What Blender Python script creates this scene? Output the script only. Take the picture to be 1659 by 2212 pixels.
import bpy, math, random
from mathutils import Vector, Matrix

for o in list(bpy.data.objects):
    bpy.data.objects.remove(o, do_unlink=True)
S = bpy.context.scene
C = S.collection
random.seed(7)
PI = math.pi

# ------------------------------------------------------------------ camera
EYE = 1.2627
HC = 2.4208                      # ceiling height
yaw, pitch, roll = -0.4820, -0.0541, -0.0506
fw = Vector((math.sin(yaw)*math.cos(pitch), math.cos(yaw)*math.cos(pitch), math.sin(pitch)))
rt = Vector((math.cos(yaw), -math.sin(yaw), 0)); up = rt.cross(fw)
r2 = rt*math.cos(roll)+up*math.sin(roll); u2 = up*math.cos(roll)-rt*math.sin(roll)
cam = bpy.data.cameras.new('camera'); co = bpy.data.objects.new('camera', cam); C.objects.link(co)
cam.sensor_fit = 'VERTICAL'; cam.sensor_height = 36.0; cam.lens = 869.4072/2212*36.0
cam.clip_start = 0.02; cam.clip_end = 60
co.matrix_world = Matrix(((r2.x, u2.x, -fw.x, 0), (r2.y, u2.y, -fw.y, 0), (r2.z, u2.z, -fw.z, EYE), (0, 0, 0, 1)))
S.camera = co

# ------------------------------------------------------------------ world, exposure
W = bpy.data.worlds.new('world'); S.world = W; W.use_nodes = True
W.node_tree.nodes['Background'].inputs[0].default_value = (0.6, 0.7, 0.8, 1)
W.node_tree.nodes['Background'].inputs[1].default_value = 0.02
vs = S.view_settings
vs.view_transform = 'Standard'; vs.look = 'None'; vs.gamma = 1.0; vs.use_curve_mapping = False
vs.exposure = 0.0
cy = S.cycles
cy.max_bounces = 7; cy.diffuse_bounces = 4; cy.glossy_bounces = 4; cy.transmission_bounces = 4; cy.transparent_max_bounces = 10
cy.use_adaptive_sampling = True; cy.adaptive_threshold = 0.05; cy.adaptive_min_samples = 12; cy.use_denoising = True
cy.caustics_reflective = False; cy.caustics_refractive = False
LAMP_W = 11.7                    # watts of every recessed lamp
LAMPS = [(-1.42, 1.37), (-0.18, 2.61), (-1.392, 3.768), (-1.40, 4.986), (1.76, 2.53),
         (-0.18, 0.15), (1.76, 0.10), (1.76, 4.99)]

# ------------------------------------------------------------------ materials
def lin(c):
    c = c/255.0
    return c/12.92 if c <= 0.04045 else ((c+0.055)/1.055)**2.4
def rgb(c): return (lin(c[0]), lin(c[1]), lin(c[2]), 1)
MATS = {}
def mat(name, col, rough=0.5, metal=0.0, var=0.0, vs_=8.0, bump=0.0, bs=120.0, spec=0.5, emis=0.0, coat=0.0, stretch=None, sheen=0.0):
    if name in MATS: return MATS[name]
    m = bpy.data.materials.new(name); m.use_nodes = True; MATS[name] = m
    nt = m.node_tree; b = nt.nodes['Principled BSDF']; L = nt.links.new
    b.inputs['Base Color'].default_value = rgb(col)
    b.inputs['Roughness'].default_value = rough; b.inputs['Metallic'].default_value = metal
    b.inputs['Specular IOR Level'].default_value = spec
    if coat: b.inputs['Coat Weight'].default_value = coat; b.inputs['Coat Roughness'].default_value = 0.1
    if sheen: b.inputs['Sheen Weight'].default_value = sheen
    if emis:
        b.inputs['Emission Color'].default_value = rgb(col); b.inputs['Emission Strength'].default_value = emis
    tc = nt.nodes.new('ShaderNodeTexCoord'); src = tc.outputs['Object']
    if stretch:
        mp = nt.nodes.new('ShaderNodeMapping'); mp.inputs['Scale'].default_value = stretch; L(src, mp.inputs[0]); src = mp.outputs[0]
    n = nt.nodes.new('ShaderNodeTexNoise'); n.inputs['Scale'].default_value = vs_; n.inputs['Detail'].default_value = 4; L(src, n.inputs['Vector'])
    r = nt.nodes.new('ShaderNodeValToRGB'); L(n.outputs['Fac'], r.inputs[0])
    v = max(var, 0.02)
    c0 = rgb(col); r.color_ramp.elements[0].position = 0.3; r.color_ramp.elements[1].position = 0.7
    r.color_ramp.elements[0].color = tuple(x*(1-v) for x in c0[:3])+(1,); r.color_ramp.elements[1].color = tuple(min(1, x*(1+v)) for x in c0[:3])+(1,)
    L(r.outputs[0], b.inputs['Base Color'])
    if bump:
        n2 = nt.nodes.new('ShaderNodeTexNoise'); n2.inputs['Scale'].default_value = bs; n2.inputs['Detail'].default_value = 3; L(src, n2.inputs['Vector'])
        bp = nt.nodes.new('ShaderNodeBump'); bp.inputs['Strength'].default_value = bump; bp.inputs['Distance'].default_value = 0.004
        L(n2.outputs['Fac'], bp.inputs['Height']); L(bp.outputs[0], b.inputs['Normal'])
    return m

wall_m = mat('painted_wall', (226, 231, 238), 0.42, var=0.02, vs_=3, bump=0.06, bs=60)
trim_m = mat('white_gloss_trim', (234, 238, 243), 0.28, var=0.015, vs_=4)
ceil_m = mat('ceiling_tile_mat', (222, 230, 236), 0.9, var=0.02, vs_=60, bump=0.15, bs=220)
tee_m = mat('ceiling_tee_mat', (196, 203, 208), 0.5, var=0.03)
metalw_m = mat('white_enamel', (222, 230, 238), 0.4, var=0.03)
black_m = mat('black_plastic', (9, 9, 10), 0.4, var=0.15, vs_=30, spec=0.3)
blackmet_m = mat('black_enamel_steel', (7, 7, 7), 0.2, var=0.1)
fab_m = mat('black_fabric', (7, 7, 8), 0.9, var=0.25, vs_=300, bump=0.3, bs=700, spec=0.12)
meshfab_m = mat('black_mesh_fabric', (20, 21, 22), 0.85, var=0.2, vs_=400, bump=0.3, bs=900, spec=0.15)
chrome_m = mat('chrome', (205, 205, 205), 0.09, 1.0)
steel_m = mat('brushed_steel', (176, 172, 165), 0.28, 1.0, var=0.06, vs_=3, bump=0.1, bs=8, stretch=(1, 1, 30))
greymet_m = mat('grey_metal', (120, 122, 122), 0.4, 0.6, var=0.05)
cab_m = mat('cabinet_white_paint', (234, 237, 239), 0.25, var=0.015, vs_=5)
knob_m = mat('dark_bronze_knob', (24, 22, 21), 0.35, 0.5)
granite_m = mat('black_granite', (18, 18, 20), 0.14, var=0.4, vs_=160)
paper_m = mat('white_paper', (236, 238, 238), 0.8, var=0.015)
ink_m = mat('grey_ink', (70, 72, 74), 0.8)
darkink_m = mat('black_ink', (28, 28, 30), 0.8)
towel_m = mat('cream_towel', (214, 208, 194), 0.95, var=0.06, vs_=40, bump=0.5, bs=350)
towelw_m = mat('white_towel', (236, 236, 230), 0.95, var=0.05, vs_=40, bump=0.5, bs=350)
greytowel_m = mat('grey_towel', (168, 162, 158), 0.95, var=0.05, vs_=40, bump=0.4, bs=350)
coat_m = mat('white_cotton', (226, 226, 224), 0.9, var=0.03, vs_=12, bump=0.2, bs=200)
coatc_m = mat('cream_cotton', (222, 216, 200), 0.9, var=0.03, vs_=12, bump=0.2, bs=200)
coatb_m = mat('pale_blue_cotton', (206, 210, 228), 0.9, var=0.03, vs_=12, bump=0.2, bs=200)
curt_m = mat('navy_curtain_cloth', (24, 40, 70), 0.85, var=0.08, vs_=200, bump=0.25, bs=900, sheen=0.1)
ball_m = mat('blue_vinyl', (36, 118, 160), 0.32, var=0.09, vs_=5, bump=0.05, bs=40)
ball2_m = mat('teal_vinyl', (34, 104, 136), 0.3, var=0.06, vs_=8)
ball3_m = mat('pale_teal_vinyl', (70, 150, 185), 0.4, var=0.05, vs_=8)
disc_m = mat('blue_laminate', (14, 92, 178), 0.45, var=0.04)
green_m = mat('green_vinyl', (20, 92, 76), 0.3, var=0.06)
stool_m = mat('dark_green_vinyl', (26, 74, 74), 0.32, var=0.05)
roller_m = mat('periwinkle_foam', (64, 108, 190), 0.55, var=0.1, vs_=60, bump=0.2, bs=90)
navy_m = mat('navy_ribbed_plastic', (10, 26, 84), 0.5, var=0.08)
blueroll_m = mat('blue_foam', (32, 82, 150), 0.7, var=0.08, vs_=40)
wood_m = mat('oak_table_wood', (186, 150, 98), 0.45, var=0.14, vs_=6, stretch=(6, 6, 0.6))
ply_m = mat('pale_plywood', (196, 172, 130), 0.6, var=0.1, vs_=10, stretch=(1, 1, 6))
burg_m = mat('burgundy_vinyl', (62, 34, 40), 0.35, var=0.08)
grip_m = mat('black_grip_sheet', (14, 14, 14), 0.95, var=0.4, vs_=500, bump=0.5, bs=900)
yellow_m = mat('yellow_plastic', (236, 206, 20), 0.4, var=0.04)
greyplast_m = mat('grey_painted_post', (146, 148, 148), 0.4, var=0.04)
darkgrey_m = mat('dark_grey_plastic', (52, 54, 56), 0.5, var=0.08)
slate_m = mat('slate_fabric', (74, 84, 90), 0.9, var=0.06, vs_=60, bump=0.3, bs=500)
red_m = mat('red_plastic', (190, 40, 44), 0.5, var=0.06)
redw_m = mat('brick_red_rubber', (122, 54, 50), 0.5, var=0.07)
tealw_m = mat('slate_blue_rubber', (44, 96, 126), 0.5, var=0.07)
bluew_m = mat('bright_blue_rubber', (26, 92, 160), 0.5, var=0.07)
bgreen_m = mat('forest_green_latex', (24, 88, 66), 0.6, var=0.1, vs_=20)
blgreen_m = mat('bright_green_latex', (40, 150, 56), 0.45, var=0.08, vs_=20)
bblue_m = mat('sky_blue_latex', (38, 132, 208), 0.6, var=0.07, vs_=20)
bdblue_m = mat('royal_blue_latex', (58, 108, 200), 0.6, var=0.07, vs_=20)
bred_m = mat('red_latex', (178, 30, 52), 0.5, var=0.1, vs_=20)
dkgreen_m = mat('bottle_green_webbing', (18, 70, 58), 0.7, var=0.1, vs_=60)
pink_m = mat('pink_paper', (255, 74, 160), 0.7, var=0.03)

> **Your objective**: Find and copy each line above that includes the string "scene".

> **Exercise answer**:
What Blender Python script creates this scene? Output the script only. Take the picture to be 1659 by 2212 pixels.
S = bpy.context.scene